Instructions to follow: Look at the entries below and reproduce them exactly.

Dataset entries:
# # # # # # #

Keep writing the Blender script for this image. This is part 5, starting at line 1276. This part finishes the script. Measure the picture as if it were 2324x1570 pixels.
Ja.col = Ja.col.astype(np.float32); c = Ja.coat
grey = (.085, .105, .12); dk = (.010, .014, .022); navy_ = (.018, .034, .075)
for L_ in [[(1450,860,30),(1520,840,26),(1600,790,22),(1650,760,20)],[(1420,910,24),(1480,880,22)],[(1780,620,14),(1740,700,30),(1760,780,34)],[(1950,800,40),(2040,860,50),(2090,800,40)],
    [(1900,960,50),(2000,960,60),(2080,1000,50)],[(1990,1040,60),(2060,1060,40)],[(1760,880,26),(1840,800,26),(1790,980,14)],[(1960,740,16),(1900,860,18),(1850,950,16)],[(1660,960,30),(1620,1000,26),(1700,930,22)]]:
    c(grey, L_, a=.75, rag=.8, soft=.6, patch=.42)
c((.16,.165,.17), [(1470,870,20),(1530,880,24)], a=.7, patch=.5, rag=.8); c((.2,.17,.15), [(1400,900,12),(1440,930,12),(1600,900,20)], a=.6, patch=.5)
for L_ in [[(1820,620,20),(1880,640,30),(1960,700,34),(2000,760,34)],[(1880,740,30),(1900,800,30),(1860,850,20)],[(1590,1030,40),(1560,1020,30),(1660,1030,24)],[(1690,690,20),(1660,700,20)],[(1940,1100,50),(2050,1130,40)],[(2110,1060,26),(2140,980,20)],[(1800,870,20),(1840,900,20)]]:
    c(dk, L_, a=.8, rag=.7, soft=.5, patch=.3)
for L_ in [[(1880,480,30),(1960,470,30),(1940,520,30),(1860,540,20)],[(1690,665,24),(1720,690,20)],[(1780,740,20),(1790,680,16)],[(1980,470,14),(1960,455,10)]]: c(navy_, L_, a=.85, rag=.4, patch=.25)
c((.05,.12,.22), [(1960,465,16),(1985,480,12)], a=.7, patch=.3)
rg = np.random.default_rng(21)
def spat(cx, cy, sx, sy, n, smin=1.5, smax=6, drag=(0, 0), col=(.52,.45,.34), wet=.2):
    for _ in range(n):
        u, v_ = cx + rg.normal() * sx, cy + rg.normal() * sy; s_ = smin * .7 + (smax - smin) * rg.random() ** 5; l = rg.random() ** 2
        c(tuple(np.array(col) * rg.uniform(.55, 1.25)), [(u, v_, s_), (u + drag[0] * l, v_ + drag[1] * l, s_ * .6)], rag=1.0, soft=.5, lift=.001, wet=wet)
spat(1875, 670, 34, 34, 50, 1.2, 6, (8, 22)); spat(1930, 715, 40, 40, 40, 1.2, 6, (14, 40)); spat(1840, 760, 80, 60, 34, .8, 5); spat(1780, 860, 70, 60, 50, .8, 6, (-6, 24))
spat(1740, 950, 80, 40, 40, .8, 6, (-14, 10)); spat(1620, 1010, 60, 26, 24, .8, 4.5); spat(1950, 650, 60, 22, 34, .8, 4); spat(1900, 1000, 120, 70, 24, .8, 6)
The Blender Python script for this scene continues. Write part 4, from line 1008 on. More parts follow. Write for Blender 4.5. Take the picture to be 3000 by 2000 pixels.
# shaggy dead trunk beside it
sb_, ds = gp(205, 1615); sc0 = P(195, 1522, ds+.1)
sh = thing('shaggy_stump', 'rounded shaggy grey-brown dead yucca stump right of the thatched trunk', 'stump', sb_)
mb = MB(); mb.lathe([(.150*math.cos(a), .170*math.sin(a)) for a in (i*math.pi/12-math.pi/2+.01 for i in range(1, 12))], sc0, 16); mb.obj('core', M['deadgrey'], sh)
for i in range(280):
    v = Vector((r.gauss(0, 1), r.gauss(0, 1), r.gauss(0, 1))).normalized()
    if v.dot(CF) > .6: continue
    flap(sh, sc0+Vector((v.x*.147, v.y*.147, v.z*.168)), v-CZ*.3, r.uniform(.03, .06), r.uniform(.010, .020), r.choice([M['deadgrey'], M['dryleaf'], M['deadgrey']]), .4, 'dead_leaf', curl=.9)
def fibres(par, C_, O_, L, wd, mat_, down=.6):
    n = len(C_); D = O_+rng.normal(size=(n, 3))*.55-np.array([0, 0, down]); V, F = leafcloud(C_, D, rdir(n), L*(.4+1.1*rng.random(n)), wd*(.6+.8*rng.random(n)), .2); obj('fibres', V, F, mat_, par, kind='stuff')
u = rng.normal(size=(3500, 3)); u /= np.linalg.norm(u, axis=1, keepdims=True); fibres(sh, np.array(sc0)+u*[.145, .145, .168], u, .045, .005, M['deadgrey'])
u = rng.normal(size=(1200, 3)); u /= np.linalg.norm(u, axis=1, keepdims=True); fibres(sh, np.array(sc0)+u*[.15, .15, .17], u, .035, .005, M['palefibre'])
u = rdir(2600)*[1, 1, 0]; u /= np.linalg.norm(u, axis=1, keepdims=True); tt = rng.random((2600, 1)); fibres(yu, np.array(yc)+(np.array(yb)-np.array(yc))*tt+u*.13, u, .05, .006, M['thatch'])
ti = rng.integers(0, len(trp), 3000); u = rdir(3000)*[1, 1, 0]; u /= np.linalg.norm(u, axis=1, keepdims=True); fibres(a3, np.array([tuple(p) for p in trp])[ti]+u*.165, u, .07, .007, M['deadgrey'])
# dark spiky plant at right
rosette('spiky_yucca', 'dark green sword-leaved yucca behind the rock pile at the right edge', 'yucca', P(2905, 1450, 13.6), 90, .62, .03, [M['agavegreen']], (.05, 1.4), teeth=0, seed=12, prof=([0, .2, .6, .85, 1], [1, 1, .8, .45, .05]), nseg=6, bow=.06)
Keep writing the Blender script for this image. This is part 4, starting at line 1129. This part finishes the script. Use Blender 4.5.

# # # # # # #

Response for this exercise:
Keep writing the Blender script for this image. This is part 5, starting at line 1276. This part finishes the script. Measure the picture as if it were 2324x1570 pixels.
Ja.col = Ja.col.astype(np.float32); c = Ja.coat
grey = (.085, .105, .12); dk = (.010, .014, .022); navy_ = (.018, .034, .075)
for L_ in [[(1450,860,30),(1520,840,26),(1600,790,22),(1650,760,20)],[(1420,910,24),(1480,880,22)],[(1780,620,14),(1740,700,30),(1760,780,34)],[(1950,800,40),(2040,860,50),(2090,800,40)],
    [(1900,960,50),(2000,960,60),(2080,1000,50)],[(1990,1040,60),(2060,1060,40)],[(1760,880,26),(1840,800,26),(1790,980,14)],[(1960,740,16),(1900,860,18),(1850,950,16)],[(1660,960,30),(1620,1000,26),(1700,930,22)]]:
    c(grey, L_, a=.75, rag=.8, soft=.6, patch=.42)
c((.16,.165,.17), [(1470,870,20),(1530,880,24)], a=.7, patch=.5, rag=.8); c((.2,.17,.15), [(1400,900,12),(1440,930,12),(1600,900,20)], a=.6, patch=.5)
for L_ in [[(1820,620,20),(1880,640,30),(1960,700,34),(2000,760,34)],[(1880,740,30),(1900,800,30),(1860,850,20)],[(1590,1030,40),(1560,1020,30),(1660,1030,24)],[(1690,690,20),(1660,700,20)],[(1940,1100,50),(2050,1130,40)],[(2110,1060,26),(2140,980,20)],[(1800,870,20),(1840,900,20)]]:
    c(dk, L_, a=.8, rag=.7, soft=.5, patch=.3)
for L_ in [[(1880,480,30),(1960,470,30),(1940,520,30),(1860,540,20)],[(1690,665,24),(1720,690,20)],[(1780,740,20),(1790,680,16)],[(1980,470,14),(1960,455,10)]]: c(navy_, L_, a=.85, rag=.4, patch=.25)
c((.05,.12,.22), [(1960,465,16),(1985,480,12)], a=.7, patch=.3)
rg = np.random.default_rng(21)
def spat(cx, cy, sx, sy, n, smin=1.5, smax=6, drag=(0, 0), col=(.52,.45,.34), wet=.2):
    for _ in range(n):
        u, v_ = cx + rg.normal() * sx, cy + rg.normal() * sy; s_ = smin * .7 + (smax - smin) * rg.random() ** 5; l = rg.random() ** 2
        c(tuple(np.array(col) * rg.uniform(.55, 1.25)), [(u, v_, s_), (u + drag[0] * l, v_ + drag[1] * l, s_ * .6)], rag=1.0, soft=.5, lift=.001, wet=wet)
spat(1875, 670, 34, 34, 50, 1.2, 6, (8, 22)); spat(1930, 715, 40, 40, 40, 1.2, 6, (14, 40)); spat(1840, 760, 80, 60, 34, .8, 5); spat(1780, 860, 70, 60, 50, .8, 6, (-6, 24))
spat(1740, 950, 80, 40, 40, .8, 6, (-14, 10)); spat(1620, 1010, 60, 26, 24, .8, 4.5); spat(1950, 650, 60, 22, 34, .8, 4); spat(1900, 1000, 120, 70, 24, .8, 6)
The Blender Python script for this scene continues. Write part 4, from line 1008 on. More parts follow. Write for Blender 4.5. Take the picture to be 3000 by 2000 pixels.
# shaggy dead trunk beside it
sb_, ds = gp(205, 1615); sc0 = P(195, 1522, ds+.1)
sh = thing('shaggy_stump', 'rounded shaggy grey-brown dead yucca stump right of the thatched trunk', 'stump', sb_)
mb = MB(); mb.lathe([(.150*math.cos(a), .170*math.sin(a)) for a in (i*math.pi/12-math.pi/2+.01 for i in range(1, 12))], sc0, 16); mb.obj('core', M['deadgrey'], sh)
for i in range(280):
    v = Vector((r.gauss(0, 1), r.gauss(0, 1), r.gauss(0, 1))).normalized()
    if v.dot(CF) > .6: continue
    flap(sh, sc0+Vector((v.x*.147, v.y*.147, v.z*.168)), v-CZ*.3, r.uniform(.03, .06), r.uniform(.010, .020), r.choice([M['deadgrey'], M['dryleaf'], M['deadgrey']]), .4, 'dead_leaf', curl=.9)
def fibres(par, C_, O_, L, wd, mat_, down=.6):
    n = len(C_); D = O_+rng.normal(size=(n, 3))*.55-np.array([0, 0, down]); V, F = leafcloud(C_, D, rdir(n), L*(.4+1.1*rng.random(n)), wd*(.6+.8*rng.random(n)), .2); obj('fibres', V, F, mat_, par, kind='stuff')
u = rng.normal(size=(3500, 3)); u /= np.linalg.norm(u, axis=1, keepdims=True); fibres(sh, np.array(sc0)+u*[.145, .145, .168], u, .045, .005, M['deadgrey'])
u = rng.normal(size=(1200, 3)); u /= np.linalg.norm(u, axis=1, keepdims=True); fibres(sh, np.array(sc0)+u*[.15, .15, .17], u, .035, .005, M['palefibre'])
u = rdir(2600)*[1, 1, 0]; u /= np.linalg.norm(u, axis=1, keepdims=True); tt = rng.random((2600, 1)); fibres(yu, np.array(yc)+(np.array(yb)-np.array(yc))*tt+u*.13, u, .05, .006, M['thatch'])
ti = rng.integers(0, len(trp), 3000); u = rdir(3000)*[1, 1, 0]; u /= np.linalg.norm(u, axis=1, keepdims=True); fibres(a3, np.array([tuple(p) for p in trp])[ti]+u*.165, u, .07, .007, M['deadgrey'])
# dark spiky plant at right
rosette('spiky_yucca', 'dark green sword-leaved yucca behind the rock pile at the right edge', 'yucca', P(2905, 1450, 13.6), 90, .62, .03, [M['agavegreen']], (.05, 1.4), teeth=0, seed=12, prof=([0, .2, .6, .85, 1], [1, 1, .8, .45, .05]), nseg=6, bow=.06)
Keep writing the Blender script for this image. This is part 4, starting at line 1129. This part finishes the script. Use Blender 4.5.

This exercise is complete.